# Instructions to follow
Produce the listing below again, exactly as shown.

# Data segment
•••
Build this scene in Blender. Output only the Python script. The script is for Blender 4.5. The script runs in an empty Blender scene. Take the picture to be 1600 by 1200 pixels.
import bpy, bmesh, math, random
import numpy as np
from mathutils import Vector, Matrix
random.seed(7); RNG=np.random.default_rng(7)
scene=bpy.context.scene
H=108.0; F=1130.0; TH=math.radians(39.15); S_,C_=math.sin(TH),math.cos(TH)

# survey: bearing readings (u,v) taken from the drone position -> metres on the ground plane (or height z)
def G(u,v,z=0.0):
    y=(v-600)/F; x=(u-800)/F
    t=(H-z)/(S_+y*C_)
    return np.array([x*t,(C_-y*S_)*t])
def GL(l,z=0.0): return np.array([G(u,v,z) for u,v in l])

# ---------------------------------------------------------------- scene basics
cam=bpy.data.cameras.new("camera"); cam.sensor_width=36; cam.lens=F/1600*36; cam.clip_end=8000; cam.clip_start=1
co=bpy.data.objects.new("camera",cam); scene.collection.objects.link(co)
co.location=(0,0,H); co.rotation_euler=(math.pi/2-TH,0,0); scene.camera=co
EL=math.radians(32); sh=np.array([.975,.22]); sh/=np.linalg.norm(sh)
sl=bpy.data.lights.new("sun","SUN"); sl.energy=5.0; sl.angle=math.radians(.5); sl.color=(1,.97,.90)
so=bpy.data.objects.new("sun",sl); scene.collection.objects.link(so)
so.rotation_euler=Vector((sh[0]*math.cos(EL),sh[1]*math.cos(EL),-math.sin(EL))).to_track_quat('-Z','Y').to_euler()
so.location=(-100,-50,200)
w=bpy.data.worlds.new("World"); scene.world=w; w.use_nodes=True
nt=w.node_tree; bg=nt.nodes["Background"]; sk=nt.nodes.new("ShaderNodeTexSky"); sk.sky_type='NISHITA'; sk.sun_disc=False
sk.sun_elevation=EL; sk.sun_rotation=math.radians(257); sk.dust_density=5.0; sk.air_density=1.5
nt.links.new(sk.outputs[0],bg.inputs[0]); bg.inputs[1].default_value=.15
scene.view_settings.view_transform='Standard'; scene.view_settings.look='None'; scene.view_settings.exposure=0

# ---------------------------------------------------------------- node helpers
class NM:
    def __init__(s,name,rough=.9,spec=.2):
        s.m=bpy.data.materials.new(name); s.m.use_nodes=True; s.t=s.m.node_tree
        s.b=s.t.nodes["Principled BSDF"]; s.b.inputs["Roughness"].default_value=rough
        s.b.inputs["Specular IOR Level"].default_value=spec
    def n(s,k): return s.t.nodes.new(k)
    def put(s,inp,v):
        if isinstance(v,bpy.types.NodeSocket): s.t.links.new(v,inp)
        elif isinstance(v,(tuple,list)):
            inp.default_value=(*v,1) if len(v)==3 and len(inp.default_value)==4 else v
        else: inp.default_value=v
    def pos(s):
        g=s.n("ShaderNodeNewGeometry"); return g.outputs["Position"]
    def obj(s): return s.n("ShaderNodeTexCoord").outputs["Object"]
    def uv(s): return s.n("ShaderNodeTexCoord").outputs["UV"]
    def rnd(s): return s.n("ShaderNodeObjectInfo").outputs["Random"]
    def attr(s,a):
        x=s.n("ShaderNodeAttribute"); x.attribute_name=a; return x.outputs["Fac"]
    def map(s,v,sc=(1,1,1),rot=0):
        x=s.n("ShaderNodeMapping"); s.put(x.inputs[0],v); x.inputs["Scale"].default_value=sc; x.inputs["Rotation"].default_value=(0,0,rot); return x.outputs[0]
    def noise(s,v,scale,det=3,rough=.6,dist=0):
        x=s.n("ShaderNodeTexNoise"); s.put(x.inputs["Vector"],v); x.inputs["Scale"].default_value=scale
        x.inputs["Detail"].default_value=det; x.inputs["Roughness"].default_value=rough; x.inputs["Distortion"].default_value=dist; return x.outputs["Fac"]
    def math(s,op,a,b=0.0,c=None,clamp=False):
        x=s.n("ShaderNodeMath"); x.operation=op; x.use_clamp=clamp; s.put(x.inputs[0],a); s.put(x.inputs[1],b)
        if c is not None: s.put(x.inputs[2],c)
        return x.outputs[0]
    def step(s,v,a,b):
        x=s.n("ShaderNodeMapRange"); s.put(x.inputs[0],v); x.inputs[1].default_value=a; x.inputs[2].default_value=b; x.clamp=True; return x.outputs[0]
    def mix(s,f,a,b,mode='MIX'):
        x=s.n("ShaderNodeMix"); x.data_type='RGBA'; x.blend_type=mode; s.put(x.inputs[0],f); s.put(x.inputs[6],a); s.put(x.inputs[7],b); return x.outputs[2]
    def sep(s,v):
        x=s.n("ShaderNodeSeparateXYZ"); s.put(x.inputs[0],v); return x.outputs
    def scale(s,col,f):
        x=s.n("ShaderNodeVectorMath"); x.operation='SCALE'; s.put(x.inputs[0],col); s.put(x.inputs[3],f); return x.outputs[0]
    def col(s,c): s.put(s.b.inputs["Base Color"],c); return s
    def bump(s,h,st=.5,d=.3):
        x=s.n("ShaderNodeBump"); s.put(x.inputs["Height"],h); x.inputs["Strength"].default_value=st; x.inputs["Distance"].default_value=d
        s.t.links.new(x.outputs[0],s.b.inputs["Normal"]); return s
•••
# Output of the task
Build this scene in Blender. Output only the Python script. The script is for Blender 4.5. The script runs in an empty Blender scene. Take the picture to be 1600 by 1200 pixels.
import bpy, bmesh, math, random
import numpy as np
from mathutils import Vector, Matrix
random.seed(7); RNG=np.random.default_rng(7)
scene=bpy.context.scene
H=108.0; F=1130.0; TH=math.radians(39.15); S_,C_=math.sin(TH),math.cos(TH)

# survey: bearing readings (u,v) taken from the drone position -> metres on the ground plane (or height z)
def G(u,v,z=0.0):
    y=(v-600)/F; x=(u-800)/F
    t=(H-z)/(S_+y*C_)
    return np.array([x*t,(C_-y*S_)*t])
def GL(l,z=0.0): return np.array([G(u,v,z) for u,v in l])

# ---------------------------------------------------------------- scene basics
cam=bpy.data.cameras.new("camera"); cam.sensor_width=36; cam.lens=F/1600*36; cam.clip_end=8000; cam.clip_start=1
co=bpy.data.objects.new("camera",cam); scene.collection.objects.link(co)
co.location=(0,0,H); co.rotation_euler=(math.pi/2-TH,0,0); scene.camera=co
EL=math.radians(32); sh=np.array([.975,.22]); sh/=np.linalg.norm(sh)
sl=bpy.data.lights.new("sun","SUN"); sl.energy=5.0; sl.angle=math.radians(.5); sl.color=(1,.97,.90)
so=bpy.data.objects.new("sun",sl); scene.collection.objects.link(so)
so.rotation_euler=Vector((sh[0]*math.cos(EL),sh[1]*math.cos(EL),-math.sin(EL))).to_track_quat('-Z','Y').to_euler()
so.location=(-100,-50,200)
w=bpy.data.worlds.new("World"); scene.world=w; w.use_nodes=True
nt=w.node_tree; bg=nt.nodes["Background"]; sk=nt.nodes.new("ShaderNodeTexSky"); sk.sky_type='NISHITA'; sk.sun_disc=False
sk.sun_elevation=EL; sk.sun_rotation=math.radians(257); sk.dust_density=5.0; sk.air_density=1.5
nt.links.new(sk.outputs[0],bg.inputs[0]); bg.inputs[1].default_value=.15
scene.view_settings.view_transform='Standard'; scene.view_settings.look='None'; scene.view_settings.exposure=0

# ---------------------------------------------------------------- node helpers
class NM:
    def __init__(s,name,rough=.9,spec=.2):
        s.m=bpy.data.materials.new(name); s.m.use_nodes=True; s.t=s.m.node_tree
        s.b=s.t.nodes["Principled BSDF"]; s.b.inputs["Roughness"].default_value=rough
        s.b.inputs["Specular IOR Level"].default_value=spec
    def n(s,k): return s.t.nodes.new(k)
    def put(s,inp,v):
        if isinstance(v,bpy.types.NodeSocket): s.t.links.new(v,inp)
        elif isinstance(v,(tuple,list)):
            inp.default_value=(*v,1) if len(v)==3 and len(inp.default_value)==4 else v
        else: inp.default_value=v
    def pos(s):
        g=s.n("ShaderNodeNewGeometry"); return g.outputs["Position"]
    def obj(s): return s.n("ShaderNodeTexCoord").outputs["Object"]
    def uv(s): return s.n("ShaderNodeTexCoord").outputs["UV"]
    def rnd(s): return s.n("ShaderNodeObjectInfo").outputs["Random"]
    def attr(s,a):
        x=s.n("ShaderNodeAttribute"); x.attribute_name=a; return x.outputs["Fac"]
    def map(s,v,sc=(1,1,1),rot=0):
        x=s.n("ShaderNodeMapping"); s.put(x.inputs[0],v); x.inputs["Scale"].default_value=sc; x.inputs["Rotation"].default_value=(0,0,rot); return x.outputs[0]
    def noise(s,v,scale,det=3,rough=.6,dist=0):
        x=s.n("ShaderNodeTexNoise"); s.put(x.inputs["Vector"],v); x.inputs["Scale"].default_value=scale
        x.inputs["Detail"].default_value=det; x.inputs["Roughness"].default_value=rough; x.inputs["Distortion"].default_value=dist; return x.outputs["Fac"]
    def math(s,op,a,b=0.0,c=None,clamp=False):
        x=s.n("ShaderNodeMath"); x.operation=op; x.use_clamp=clamp; s.put(x.inputs[0],a); s.put(x.inputs[1],b)
        if c is not None: s.put(x.inputs[2],c)
        return x.outputs[0]
    def step(s,v,a,b):
        x=s.n("ShaderNodeMapRange"); s.put(x.inputs[0],v); x.inputs[1].default_value=a; x.inputs[2].default_value=b; x.clamp=True; return x.outputs[0]
    def mix(s,f,a,b,mode='MIX'):
        x=s.n("ShaderNodeMix"); x.data_type='RGBA'; x.blend_type=mode; s.put(x.inputs[0],f); s.put(x.inputs[6],a); s.put(x.inputs[7],b); return x.outputs[2]
    def sep(s,v):
        x=s.n("ShaderNodeSeparateXYZ"); s.put(x.inputs[0],v); return x.outputs
    def scale(s,col,f):
        x=s.n("ShaderNodeVectorMath"); x.operation='SCALE'; s.put(x.inputs[0],col); s.put(x.inputs[3],f); return x.outputs[0]
    def col(s,c): s.put(s.b.inputs["Base Color"],c); return s
    def bump(s,h,st=.5,d=.3):
        x=s.n("ShaderNodeBump"); s.put(x.inputs["Height"],h); x.inputs["Strength"].default_value=st; x.inputs["Distance"].default_value=d
        s.t.links.new(x.outputs[0],s.b.inputs["Normal"]); return s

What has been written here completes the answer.